Wyman Chan scrive racconti erotici per un quotidiano ma - complice il download illegale - il lavoro va sempre peggio; intanto la sua fidanzata Cecilia è il romanziere più di successo dell'intera Hong Kong. Wyman decide quindi, insieme ai suoi amici, di investire in un AV (ossia Adult Video, il cinema porno giapponese) fatto in casa e provare a sfondare sul mercato. Quello che non prevede è di finire a recitare nel video stesso, diventando così una star del porno giapponese con il nome di Mario Ozawa.
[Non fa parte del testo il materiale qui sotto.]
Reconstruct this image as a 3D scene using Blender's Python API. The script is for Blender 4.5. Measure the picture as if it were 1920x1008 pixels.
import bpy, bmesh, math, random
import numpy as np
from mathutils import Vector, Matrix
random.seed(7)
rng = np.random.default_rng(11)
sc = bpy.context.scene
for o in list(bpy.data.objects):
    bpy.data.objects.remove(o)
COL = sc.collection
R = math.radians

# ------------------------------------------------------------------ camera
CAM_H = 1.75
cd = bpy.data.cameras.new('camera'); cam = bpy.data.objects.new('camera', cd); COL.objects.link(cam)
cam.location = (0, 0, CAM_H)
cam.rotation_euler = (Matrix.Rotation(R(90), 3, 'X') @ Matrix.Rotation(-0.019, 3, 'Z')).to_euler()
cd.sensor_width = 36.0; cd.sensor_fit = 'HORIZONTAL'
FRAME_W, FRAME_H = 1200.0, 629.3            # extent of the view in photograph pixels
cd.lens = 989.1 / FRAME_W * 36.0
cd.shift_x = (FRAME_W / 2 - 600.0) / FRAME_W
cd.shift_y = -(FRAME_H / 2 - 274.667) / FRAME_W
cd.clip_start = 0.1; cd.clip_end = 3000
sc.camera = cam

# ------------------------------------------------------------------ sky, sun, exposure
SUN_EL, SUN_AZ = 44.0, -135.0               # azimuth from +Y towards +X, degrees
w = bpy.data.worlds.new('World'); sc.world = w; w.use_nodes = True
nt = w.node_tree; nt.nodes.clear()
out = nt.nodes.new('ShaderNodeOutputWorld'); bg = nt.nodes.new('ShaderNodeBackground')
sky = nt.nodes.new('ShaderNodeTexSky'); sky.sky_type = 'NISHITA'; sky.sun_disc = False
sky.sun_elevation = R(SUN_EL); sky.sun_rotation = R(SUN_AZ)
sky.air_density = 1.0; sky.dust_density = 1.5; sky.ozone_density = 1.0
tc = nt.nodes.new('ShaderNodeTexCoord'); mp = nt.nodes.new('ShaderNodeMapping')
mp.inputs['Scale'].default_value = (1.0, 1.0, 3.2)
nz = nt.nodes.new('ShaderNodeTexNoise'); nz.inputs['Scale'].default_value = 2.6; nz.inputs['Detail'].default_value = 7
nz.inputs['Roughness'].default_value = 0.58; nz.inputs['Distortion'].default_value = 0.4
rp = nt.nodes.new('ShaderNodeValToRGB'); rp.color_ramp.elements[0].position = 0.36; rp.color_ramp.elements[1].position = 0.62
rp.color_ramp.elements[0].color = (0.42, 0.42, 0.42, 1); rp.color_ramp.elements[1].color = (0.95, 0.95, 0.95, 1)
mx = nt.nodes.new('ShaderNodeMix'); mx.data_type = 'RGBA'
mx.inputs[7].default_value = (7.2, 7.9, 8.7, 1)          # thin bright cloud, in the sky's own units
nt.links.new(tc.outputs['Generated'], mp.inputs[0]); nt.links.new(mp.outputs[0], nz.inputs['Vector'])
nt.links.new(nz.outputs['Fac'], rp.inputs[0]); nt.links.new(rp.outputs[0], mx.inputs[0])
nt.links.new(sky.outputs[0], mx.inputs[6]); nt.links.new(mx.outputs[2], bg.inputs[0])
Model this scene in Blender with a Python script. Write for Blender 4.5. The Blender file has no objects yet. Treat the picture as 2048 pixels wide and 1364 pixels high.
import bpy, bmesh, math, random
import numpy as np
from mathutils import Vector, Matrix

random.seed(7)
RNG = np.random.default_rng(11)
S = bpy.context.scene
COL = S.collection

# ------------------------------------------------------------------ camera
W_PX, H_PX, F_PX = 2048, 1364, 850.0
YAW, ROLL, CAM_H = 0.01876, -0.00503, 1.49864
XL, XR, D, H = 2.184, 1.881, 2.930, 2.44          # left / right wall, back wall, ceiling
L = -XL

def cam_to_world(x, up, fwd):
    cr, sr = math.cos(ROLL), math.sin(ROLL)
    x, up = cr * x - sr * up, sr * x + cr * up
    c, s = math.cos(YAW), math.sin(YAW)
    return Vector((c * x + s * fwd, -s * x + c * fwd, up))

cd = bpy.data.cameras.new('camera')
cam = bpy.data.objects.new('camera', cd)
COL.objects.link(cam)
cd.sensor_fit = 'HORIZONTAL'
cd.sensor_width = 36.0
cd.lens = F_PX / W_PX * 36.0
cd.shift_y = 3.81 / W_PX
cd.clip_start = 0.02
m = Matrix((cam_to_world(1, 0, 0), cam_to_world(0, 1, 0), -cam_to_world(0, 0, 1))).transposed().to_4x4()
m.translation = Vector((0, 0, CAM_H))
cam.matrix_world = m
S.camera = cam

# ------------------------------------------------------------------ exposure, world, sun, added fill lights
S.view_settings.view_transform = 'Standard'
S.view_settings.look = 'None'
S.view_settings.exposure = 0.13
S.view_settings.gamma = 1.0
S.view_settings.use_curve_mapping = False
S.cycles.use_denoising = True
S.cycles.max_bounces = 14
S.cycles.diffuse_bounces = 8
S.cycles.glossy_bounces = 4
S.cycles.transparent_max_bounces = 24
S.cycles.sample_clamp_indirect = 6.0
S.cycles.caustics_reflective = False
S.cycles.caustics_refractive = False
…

Era tempo che il successo incredibile di Sex and Zen 3D generasse dei successori e 3D Naked Ambition appartiene decisamente alla categoria: sorta di sequel di Naked Ambition che devia ben presto dall'originale, ma che tuttavia non si limita a sfruttare la tecnologia per immortalare le grazie di fanciulle discinte. Costruendo tutto il film sulla consueta fascinazione hongkonghese per il porno giapponese (in cui le attrici sono molto più "generose" di fronte alle videocamere) e su Chapman To, mattatore debordante con la sua comicità fracassona e la sua fisicità invadente - un incrocio cantonese tra Lando Buzzanca, Enrico Montesano e Lino Banfi - Lee Kung-lok opta sì per il divertimento spensierato, ma non disdegna di lanciare qualche frecciatina.
Tra un'avventura e l'altra di Mario Ozawa - spesso coloratissime e fumettose parodie degli stereotipi dell'AV, con esiti alterni - 3D Naked Ambition attraversa collateralmente temi tutt'altro che farseschi: la distribuzione gratuita del porno e il declino dell'enorme business costruito attorno ad esso, l'immancabile crisi economica, il ruolo di Hong Kong odierno nel mercato e l'orgoglio della "hongkonghesità", incarnata dal cameo della "pollastra d'oro" di Sandra Ng, protagonista della serie-cult Golden Chicken.
Elementi certo insufficienti a rendere 3D Naked Ambition una pellicola con qualsivoglia ambizione artistica, peraltro nemmeno cercata da un purissimo oggetto di entertainment (in gran parte rivolto al pubblico locale, in grado di cogliere molti riferimenti e giochi di parola). Qualche taglio in più avrebbe giocato a una formula ripetitiva (troppi i siparietti in stile produzioni AV, ad esempio), ma all'appassionato del cinema di Hong Kong è riservata in ogni caso qualche risata liberatoria.